Ein Song über ein Abhängigkeitsverhältnis
„Anything“ erzählt von einem einseitigen Abhängigkeitsverhältnis. Griff singt über eine Liebelei aus Sicht derjenigen, die absolut alles für ihren Geliebten getan hätte. Er hatte quasi die Allmacht über sie: „I woulda done anything you wanted / Oh, you could have told me to crawl down til my head’s underground.“ Üppige Synthesizer wandeln zusammen mit einem bombastischen Schlagzeug auf den Spuren von 80er-Jahre-Schmelz.
Als Gast für „Astronaut“ hat die Sängerin die Heulboje Chris Martin gewonnen. Entwarnung, er spielt nur Klavier und die Verpflichtung war vermutlich gar nicht so schwer, weil Griff schon bei Coldplay im Vorprogramm gespielt hat. Aus dieser Zusammenarbeit entspinnt sich eine berührende Ballade. Griff bekennt, wie schwer sich ein Ich damit tut, dass ihr Ex mehr Freiraum braucht – und nicht sie: „So go and reinvent yourself in a whole other person / But I know you better than anyone you’ll ever know.“
In „Cycles“ lebt Griff ihre Trauer über eine gescheiterte Beziehung auf dem Dancefloor aus. „I’ll be honest“, singt sie, „It would be much easier if there could be a way / If you could set me free to find love in another place“. Wie locker die Musikerin tanzbare Beats aus dem Ärmel schüttelt, belegt auch „Miss me too“. Mit diesem Track hält Griff Innenschau. Mehr noch: Sie findet wieder zurück zu sich selbst.
Sie verblüfft ihre Fans mit selbst geschneiderten Outfits
In „Everlasting“ bricht schließlich eine Erzählung über die Tochter von Emigrant*innen aus ihr hervor. Unüberhörbar ist die Sorge, dass die Wünsche ihrer Generation genauso zerbrechen könnten wie die Träume ihrer Eltern: „I get scared that we’ll end up like them.“ Diese Midtempo-Nummer, die ins Sphärische entrückt, trägt einen durch eine nachdenkliche Stimmung hindurch. Aber nicht nur wegen solcher Songs bleibt Griff im Gedächtnis. Häufig verblüfft sie ihre Fans mit selbst geschneiderten Bühnenoutfits.

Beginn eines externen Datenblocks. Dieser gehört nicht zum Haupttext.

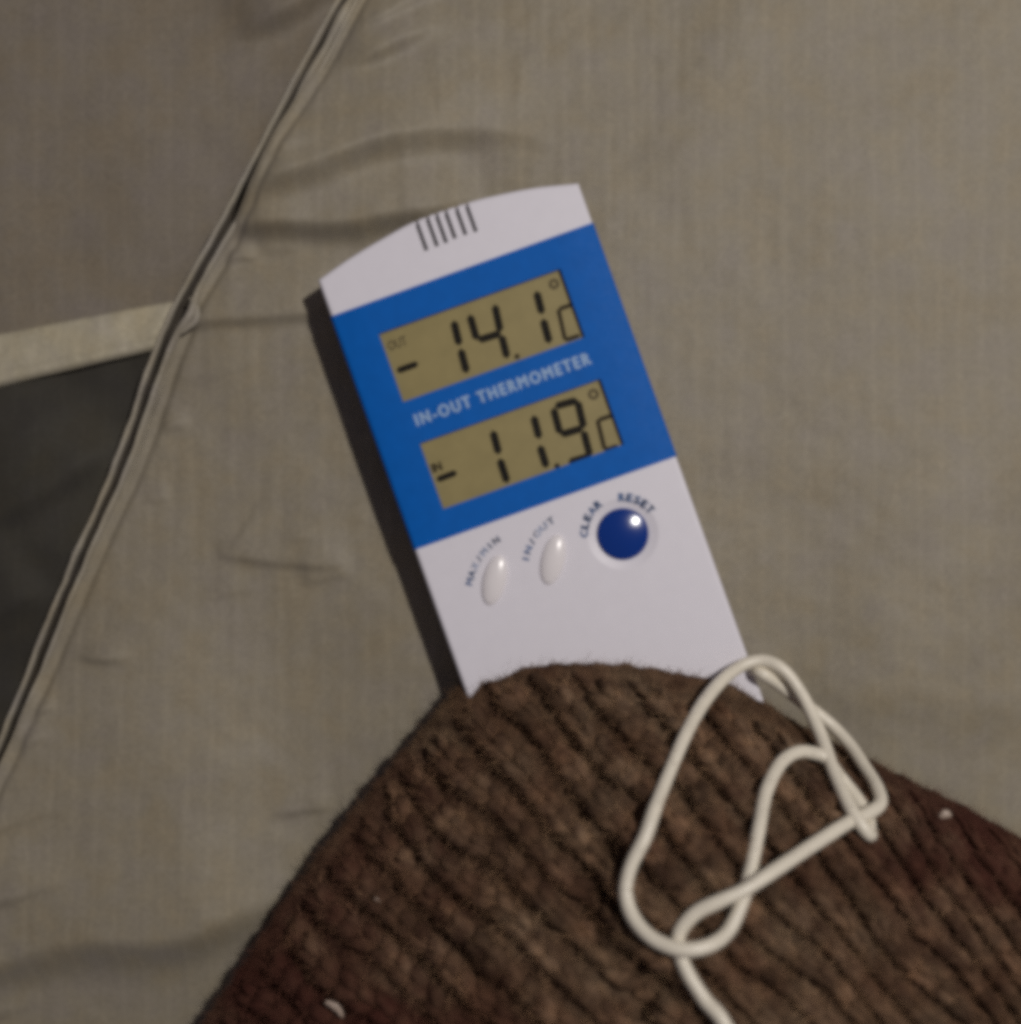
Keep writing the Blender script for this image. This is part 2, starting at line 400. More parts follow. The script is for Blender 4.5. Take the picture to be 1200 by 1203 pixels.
TOPP = [(372, 329), (410, 303), (450, 279), (490, 258), (550, 237), (590, 227), (630, 219.5), (681, 214)]
topuv = [uv(*p) for p in TOPP]; topuv[0] = (-HW, topuv[0][1]); topuv[-1] = (HW, topuv[-1][1])
topc = catmull(topuv, 6)
OUT = [tuple(p) for p in topc]
for k in range(7):                              # rounded lower corners
    a_ = k / 6 * math.pi / 2; OUT.append((HW - 8 + 8 * math.cos(a_), LEN - 8 + 8 * math.sin(a_)))
for k in range(7):
    a_ = k / 6 * math.pi / 2; OUT.append((-HW + 8 - 8 * math.sin(a_), LEN - 8 + 8 * math.cos(a_)))
def housing_mesh():
    bm = bmesh.new()
    fr = [bm.verts.new(L(u, v, 0)) for u, v in OUT]
    f = bm.faces.new(fr)
    r = bmesh.ops.extrude_face_region(bm, geom=[f])
    vv = [g for g in r['geom'] if isinstance(g, bmesh.types.BMVert)]
    bmesh.ops.translate(bm, verts=vv, vec=(0, 10 * MM, 0))
    bm.normal_update()
    bmesh.ops.recalc_face_normals(bm, faces=bm.faces)
    ed = [e for e in bm.edges if abs(e.verts[0].co.y - e.verts[1].co.y) < 1e-7]
    bmesh.ops.bevel(bm, geom=ed, offset=0.9 * MM, segments=4, profile=0.5, affect='EDGES', clamp_overlap=True)
    me = bpy.data.meshes.new('housing'); bm.to_mesh(me); bm.free(); return me
hs = link('housing', housing_mesh(), M['white'])
# pockets for the displays, vent slots, and the dish round the big button
SCR = [[(445.4, 391.5), (658.9, 316.5), (687, 396), (473.6, 472.5)], [(493, 522.3), (705.3, 444), (732.4, 520.5), (522.3, 599.3)]]
def rect(q):
    a_ = [uv(*p) for p in q]
    return ((a_[0][0] + a_[3][0]) / 2, (a_[1][0] + a_[2][0]) / 2, (a_[0][1] + a_[1][1]) / 2, (a_[2][1] + a_[3][1]) / 2)
RS = [rect(q) for q in SCR]
def slotpx(x, y): return uv(350 + x / 2.5, 190 + y / 2.5)
SL = [((352, 176), (375, 262)), ((383, 160), (405, 250)), ((410, 152), (432, 240)), ((437, 143), (458, 227)), ((468, 135), (490, 216)), ((500, 124), (518, 208))]
BTN = uv(732, 627.4)
bm = bmesh.new()
for (u0, u1, v0, v1) in RS: box_bm(bm, u0 - 0.6, u1 + 0.6, v0 - 0.6, v1 + 0.6, -1, 2.2)
for a_, b_ in SL:
    a_ = slotpx(*a_); b_ = slotpx(*b_); uu = (a_[0] + b_[0]) / 2
    box_bm(bm, uu - 0.5, uu + 0.5, a_[1] - 0.6, b_[1], -1, 1.6)
bmesh.ops.recalc_face_normals(bm, faces=bm.faces)
cme = bpy.data.meshes.new('cut'); bm.to_mesh(cme); bm.free()
cut = link('cut', cme)
bm = bmesh.new()
bmesh.ops.create_uvsphere(bm, u_segments=72, v_segments=72, radius=1.0)
Rd, dep = 8.4, 1.15; Rs = (Rd * Rd + dep * dep) / (2 * dep)
bmesh.ops.scale(bm, vec=(Rs * MM,) * 3, verts=bm.verts)
bmesh.ops.rotate(bm, cent=(0, 0, 0), matrix=Matrix.Rotation(math.pi / 2, 3, 'X'), verts=bm.verts)
bmesh.ops.translate(bm, vec=L(BTN[0], BTN[1], -(Rs - dep)), verts=bm.verts)
cme2 = bpy.data.meshes.new('cut2'); bm.to_mesh(cme2); bm.free()
cut2 = link('cut2', cme2)
for c_ in (cut, cut2):
    md = hs.modifiers.new('b', 'BOOLEAN'); md.operation = 'DIFFERENCE'; md.object = c_; md.solver = 'EXACT'
nm = eval_mesh(hs)
bpy.data.objects.remove(hs); bpy.data.objects.remove(cut); bpy.data.objects.remove(cut2)
nm.materials.clear()
hs = link('housing', nm, M['white'], thermo)
try:
    nm.polygons.foreach_set('use_smooth', [True] * len(nm.polygons)); nm.set_sharp_from_angle(angle=math.radians(30))
    for pl in nm.polygons:
        if pl.normal.y < -0.99999: pl.use_smooth = False
except Exception: pass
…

Sie hat einen Heidenspaß am Upcycling und kreiert gern aus alten Kleidungsstücken etwas Neues. Ebenso wenig verhehlt sie ihre Lust auf ungewöhnliche Frisuren, etwa ihren charakteristischen Ball-Zopf. Klar kann man dahinter ein ausgeklügeltes Marketingkonzept wittern. Doch die Bandbreite ihrer Lieder und die Arrangements zeigen: Griff ist weit mehr als ein Modepüppchen.